The title of your latest work, Slavonic Dances, references a famous piece of classical music. Has music been a strong influence upon your writing?

Russian music in particular features in the third story of Slavonic Dances. The working-class Glaswegian character has ambitions to perform the atmospheric songs of Mussorgsky and he becomes aware of their roots in folklore, and also of the folkloric elements in Scottish culture. The title of the book is nicked from one of Dvorak’s most popular works. I think fiction can aspire to the condition of music. There’s more to fiction than a story, there’s also patterns of imagery, symbols, echoed phrases, such as you’d get in a complex piece of music. I’m talking here of a work of fiction as a composition, almost in an abstract sense, although words inevitably mean something. We accept all that as a feature of a poem, so it makes sense surely to have that in a piece of prose fiction as well. There’s nothing new in all this – think, for example, of James Joyce.

You’re an advocate for incorporating props into your live readings. How do you advise a first experimentation with props?
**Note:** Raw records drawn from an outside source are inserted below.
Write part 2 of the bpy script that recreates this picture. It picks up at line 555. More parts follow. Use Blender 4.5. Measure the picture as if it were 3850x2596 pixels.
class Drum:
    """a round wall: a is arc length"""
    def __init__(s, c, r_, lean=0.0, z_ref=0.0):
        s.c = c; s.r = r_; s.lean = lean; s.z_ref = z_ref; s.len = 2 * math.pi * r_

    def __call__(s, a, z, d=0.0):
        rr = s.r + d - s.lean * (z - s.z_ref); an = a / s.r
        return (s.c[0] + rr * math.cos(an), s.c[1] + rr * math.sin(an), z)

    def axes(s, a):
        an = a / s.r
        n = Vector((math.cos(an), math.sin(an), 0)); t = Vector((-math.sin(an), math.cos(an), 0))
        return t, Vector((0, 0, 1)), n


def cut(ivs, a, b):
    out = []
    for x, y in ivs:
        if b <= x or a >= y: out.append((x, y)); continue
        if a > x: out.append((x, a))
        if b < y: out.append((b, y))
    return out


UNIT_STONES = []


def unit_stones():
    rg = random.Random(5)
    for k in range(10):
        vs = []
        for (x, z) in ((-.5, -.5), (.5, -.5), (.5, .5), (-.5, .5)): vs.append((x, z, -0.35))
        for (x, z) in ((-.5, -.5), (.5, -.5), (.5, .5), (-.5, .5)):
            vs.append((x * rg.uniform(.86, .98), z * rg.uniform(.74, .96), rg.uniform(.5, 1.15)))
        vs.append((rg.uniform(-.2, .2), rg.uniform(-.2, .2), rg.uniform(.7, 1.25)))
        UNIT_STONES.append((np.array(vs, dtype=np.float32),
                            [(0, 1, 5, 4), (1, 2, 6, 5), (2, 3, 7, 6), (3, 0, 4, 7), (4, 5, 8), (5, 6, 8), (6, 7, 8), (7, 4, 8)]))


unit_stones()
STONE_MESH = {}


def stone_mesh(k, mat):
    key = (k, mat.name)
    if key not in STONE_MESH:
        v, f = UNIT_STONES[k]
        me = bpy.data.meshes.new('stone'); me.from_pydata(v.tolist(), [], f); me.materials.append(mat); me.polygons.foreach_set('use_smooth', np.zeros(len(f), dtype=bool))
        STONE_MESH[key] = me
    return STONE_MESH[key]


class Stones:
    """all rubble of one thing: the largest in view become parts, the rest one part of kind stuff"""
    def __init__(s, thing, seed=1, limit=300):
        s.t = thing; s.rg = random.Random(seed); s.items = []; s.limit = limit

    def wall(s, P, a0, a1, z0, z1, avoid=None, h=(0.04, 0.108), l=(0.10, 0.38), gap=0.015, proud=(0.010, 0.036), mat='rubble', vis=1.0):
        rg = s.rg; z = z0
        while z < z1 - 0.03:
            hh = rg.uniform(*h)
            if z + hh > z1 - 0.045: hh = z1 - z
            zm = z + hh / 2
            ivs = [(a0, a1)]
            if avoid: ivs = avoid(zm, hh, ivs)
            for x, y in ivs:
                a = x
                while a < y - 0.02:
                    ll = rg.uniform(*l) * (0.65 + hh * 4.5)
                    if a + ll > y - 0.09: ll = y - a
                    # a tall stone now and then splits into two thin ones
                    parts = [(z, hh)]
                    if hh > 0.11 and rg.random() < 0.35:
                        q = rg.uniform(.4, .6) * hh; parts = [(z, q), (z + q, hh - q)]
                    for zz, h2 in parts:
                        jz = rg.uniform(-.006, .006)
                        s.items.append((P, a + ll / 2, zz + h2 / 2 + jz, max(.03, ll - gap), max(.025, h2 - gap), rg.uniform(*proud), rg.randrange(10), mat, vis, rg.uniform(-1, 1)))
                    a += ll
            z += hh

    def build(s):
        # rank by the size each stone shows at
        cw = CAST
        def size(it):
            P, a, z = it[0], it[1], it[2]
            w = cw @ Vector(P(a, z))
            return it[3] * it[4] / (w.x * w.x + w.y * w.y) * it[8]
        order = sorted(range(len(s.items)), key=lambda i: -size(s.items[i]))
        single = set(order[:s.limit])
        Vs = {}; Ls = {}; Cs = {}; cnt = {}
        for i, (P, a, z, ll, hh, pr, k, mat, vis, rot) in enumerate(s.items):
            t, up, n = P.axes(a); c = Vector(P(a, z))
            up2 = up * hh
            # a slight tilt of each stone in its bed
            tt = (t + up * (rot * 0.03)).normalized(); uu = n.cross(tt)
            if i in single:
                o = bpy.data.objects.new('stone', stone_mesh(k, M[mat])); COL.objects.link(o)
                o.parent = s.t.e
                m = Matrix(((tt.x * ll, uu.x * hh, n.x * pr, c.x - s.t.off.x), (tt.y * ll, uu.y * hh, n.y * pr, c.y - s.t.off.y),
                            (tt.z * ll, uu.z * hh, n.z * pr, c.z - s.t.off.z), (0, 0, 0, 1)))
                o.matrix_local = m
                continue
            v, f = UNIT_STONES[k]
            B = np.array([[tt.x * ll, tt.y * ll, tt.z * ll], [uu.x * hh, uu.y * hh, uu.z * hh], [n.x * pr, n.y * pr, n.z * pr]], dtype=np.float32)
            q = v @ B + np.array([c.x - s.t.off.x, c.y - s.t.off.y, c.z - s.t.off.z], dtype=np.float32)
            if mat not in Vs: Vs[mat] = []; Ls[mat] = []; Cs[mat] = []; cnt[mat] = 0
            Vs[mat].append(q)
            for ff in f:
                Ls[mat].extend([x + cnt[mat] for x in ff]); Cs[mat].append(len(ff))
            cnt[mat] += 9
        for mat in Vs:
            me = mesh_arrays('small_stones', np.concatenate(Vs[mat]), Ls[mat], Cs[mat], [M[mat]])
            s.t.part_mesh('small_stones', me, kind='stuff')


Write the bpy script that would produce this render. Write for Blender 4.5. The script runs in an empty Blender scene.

Props – again I’ve learned a lot on my travels about bringing a bit of theatre into poetry performance. You don’t need a big stage! Props are great for comic and satiric purposes but they don’t have to be limited to that. I’ve been making some grotesque papier-maché heads and will use them on 16th January for my version of a bizarre Czech poem about an astronomy lesson for frogs. Back in 1992 I got involved in poetry theatre with Larry Butler, Gerry Loose, Graham Hartill and other luminaries of their ilk and we had great fun with masks. I’d love to revive that sort of thing.